Source excerpt ▸
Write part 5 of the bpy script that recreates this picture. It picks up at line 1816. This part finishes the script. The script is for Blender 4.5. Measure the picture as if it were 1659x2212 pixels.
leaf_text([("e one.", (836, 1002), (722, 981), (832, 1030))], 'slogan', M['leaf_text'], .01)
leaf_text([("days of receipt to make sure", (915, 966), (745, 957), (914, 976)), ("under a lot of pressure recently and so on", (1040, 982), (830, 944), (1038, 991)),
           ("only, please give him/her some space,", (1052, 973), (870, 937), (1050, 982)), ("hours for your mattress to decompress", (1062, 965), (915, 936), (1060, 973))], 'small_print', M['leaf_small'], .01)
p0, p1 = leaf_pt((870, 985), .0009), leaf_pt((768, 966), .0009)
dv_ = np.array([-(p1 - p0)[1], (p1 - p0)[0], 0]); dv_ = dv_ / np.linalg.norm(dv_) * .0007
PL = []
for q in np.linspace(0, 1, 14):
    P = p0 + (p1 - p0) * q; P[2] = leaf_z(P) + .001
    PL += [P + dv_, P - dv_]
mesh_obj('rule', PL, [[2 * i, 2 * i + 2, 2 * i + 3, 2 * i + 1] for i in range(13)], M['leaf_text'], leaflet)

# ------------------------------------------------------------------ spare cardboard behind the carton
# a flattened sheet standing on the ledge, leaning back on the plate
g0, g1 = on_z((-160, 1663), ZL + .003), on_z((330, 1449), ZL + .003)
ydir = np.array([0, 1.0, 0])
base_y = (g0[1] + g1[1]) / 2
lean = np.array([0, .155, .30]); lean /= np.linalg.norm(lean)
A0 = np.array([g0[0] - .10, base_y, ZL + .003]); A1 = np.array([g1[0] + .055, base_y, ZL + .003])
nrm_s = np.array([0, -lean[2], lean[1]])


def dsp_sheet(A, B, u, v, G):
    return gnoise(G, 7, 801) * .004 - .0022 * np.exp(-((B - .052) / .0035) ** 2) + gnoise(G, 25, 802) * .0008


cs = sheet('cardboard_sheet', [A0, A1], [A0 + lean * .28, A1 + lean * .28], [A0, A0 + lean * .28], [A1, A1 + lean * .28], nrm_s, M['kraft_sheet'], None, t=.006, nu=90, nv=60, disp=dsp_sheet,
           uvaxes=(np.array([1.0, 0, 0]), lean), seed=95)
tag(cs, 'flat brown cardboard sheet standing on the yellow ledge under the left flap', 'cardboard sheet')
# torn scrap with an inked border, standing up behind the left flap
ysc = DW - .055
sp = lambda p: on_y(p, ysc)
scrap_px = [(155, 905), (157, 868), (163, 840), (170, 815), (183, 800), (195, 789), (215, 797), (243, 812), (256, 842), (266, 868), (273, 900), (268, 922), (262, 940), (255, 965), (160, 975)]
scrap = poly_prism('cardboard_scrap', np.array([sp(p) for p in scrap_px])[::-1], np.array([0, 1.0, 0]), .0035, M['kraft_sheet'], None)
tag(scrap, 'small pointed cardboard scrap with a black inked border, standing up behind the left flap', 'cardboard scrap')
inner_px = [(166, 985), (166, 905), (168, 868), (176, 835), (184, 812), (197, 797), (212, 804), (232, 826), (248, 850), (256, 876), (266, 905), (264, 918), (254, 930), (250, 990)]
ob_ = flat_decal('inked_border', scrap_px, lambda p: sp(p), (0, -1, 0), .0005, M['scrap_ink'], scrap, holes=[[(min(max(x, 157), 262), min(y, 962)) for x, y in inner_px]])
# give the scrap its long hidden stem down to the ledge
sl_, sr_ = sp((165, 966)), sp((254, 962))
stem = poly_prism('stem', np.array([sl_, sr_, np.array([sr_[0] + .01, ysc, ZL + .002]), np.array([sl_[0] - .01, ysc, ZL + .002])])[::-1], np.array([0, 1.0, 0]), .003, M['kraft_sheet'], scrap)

Instruction ▸ Set down the lines above as they stand, starting with the first line and ending with the line that contains "return gnoise(G, 7, 801)".

Written reply ▸
Write part 5 of the bpy script that recreates this picture. It picks up at line 1816. This part finishes the script. The script is for Blender 4.5. Measure the picture as if it were 1659x2212 pixels.
leaf_text([("e one.", (836, 1002), (722, 981), (832, 1030))], 'slogan', M['leaf_text'], .01)
leaf_text([("days of receipt to make sure", (915, 966), (745, 957), (914, 976)), ("under a lot of pressure recently and so on", (1040, 982), (830, 944), (1038, 991)),
           ("only, please give him/her some space,", (1052, 973), (870, 937), (1050, 982)), ("hours for your mattress to decompress", (1062, 965), (915, 936), (1060, 973))], 'small_print', M['leaf_small'], .01)
p0, p1 = leaf_pt((870, 985), .0009), leaf_pt((768, 966), .0009)
dv_ = np.array([-(p1 - p0)[1], (p1 - p0)[0], 0]); dv_ = dv_ / np.linalg.norm(dv_) * .0007
PL = []
for q in np.linspace(0, 1, 14):
    P = p0 + (p1 - p0) * q; P[2] = leaf_z(P) + .001
    PL += [P + dv_, P - dv_]
mesh_obj('rule', PL, [[2 * i, 2 * i + 2, 2 * i + 3, 2 * i + 1] for i in range(13)], M['leaf_text'], leaflet)

# ------------------------------------------------------------------ spare cardboard behind the carton
# a flattened sheet standing on the ledge, leaning back on the plate
g0, g1 = on_z((-160, 1663), ZL + .003), on_z((330, 1449), ZL + .003)
ydir = np.array([0, 1.0, 0])
base_y = (g0[1] + g1[1]) / 2
lean = np.array([0, .155, .30]); lean /= np.linalg.norm(lean)
A0 = np.array([g0[0] - .10, base_y, ZL + .003]); A1 = np.array([g1[0] + .055, base_y, ZL + .003])
nrm_s = np.array([0, -lean[2], lean[1]])


def dsp_sheet(A, B, u, v, G):
    return gnoise(G, 7, 801) * .004 - .0022 * np.exp(-((B - .052) / .0035) ** 2) + gnoise(G, 25, 802) * .0008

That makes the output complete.